A Terceira Lei de Newton, as tarifas e o Livre Comércio de David Ricardo

  • Paulo Monteiro Rosa
  • 14 Fevereiro 2025

O protecionismo tende a desencadear retaliações, tornando o comércio mais restritivo e menos eficiente, resultando numa desaceleração ou até num recuo da globalização.

De acordo com a Terceira Lei de Newton, conhecida também como Lei da Ação e Reação, “Para toda a ação, há sempre uma reação de intensidade idêntica, na mesma direção, mas em sentido oposto.” Ou seja, sempre que um objeto exerce uma força sobre outro, esse segundo objeto exerce uma força igual, mas na direção do primeiro, devolvendo-lhe o impacto inicial – um verdadeiro efeito boomerang.

Da mesma forma, no comércio internacional, quando os EUA aplicam ou aumentam tarifas sobre a China ou a Europa, é muito provável que estes retaliem com medidas de intensidade semelhante, agravando também as suas tarifas alfandegárias sobre produtos norte-americanos. Assim, o protecionismo tende a desencadear retaliações, tornando o comércio mais restritivo e menos eficiente, resultando numa desaceleração ou até num recuo da globalização, afetando negativamente o crescimento económico. No entanto, em situações de desequilíbrios comerciais significativos, esta estratégia pode, em certos casos, ter alguma lógica, ao pressionar outros países a reduzirem as suas tarifas para níveis mais equilibrados. Esse poderá ser eventualmente o caso das disputas comerciais entre Trump e outros países.

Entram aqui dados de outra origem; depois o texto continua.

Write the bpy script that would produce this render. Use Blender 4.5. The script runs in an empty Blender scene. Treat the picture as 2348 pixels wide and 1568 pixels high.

Apesar disso, na realidade, o protecionismo acaba sempre por resultar em perdas mútuas no longo prazo, como demonstrou o economista britânico David Ricardo na sua teoria das vantagens comparativas. Mesmo que um país seja mais eficiente na produção de todos os bens em relação a outro, o comércio entre ambos ainda é vantajoso e desejável. O país menos produtivo pode especializar-se naquele bem cuja produção sacrifica menos a produção de outro e importar os restantes do seu parceiro comercial. Desta forma, cada país deve especializar-se na produção do bem em que tem o menor custo de oportunidade, maximizando a eficiência global e beneficiando do comércio internacional, contribuindo para uma melhoria do bem-estar das populações.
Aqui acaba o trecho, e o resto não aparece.